Considering Deleuzian idea, language cannot be understood either as the vehicle of thought or as the way to information. It is a command to which everybody should obey. “It is made not to be believed but to be obeyed, and to compel obedience” (Deleuze and Gauttari, 1987: 76). The order-word, the elementary unit of language, can appear as in the form of “the command, the expression of obedience, the assertion, the question, the affirmation or negation”. “When the schoolteacher explains an operation to the children, or when she teaches them grammar, she does not, strictly speaking, give them information, she communicates orders to them, she transmits ‘order-words’ to them, necessary conforming to dominant meanings” (Deleuze and Parnet, 1987: 22).
Our response to language is not just verbal but also physical. It commands us to behave controlling our bodies like a man, woman, child, an adult, a citizen, a subject and so on. But it does not try to explain what type of behaviour is required to behave like a child or adult assuming the fact that there is a “general way” that one should behave according to one’s “status”. No one should be ignorant of this “general way” or “everyday concepts” which confirms “the dominant meaning” with its “fixed image”. There cannot be any other way to define anything ‘beyond’ the way that has been already defined, because the possibility of having other definitions shows the existence of disagreement which can be a threat to the “order of discourse”. According to Deleuze, we are supposed to agree with the everyday concepts “so that we do not have to think...Everyday concepts, then, allow life to carry on in an orderly or functional manner” (Colebrook, 2002: 15). “Everyday concepts” that are dominant and fixed, through which the life is structured and to which our body is submitted, reduce differences in to “already known forms”. “Because it assumes that there simply is a common world, there to be shared through language as information and communication. (Colebrook, 2002: 23-24).

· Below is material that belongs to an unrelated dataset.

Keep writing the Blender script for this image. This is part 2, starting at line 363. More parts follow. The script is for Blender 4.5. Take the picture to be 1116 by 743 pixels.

The order-words, through which we are reminded the order of life and thoughts to maintain the order of the society, fix us into a ‘binary classificatory system’, such as man/woman, black/white, left/right, good/evil and so on. According to Deleuze, binary system, which governs the distribution of roles, does not ‘exist only for reasons of convenience’ as “the base 2’ is the easiest’. It is also ‘an important component of apparatuses of power’ through which some “consistency” can be given to the “chaotic and infinite differences of experience and life”. In such a system, we have to be in one category at a time. As an example, one cannot be a man and woman at the same time; it has to be a ‘selection’ decided in terms of ‘either’ otherwise ‘or’. This is a ‘forced choice’ made by language. One’s selection to be in one category is considered as the negation of the other category. This can be understood through an everyday experience like filling an application. Application that we used to fill when we apply for an exam, a job, a grant and so on is always loaded with number of questions to which we should answer making a choice. Most of the questions are ‘Yes’/ ‘No’ type questions to which we do not have to say much except using the ‘given symbols’, ‘√’ / ‘×’. According to the choice we made filling the application, we are put into the category of ‘female’ or ‘male’, ‘married’ or ‘unmarried’ and so on. We cannot make a choice to be in “in-between”, as the word ‘either’ and ‘or’ are so ‘common and dominant’ making a choice.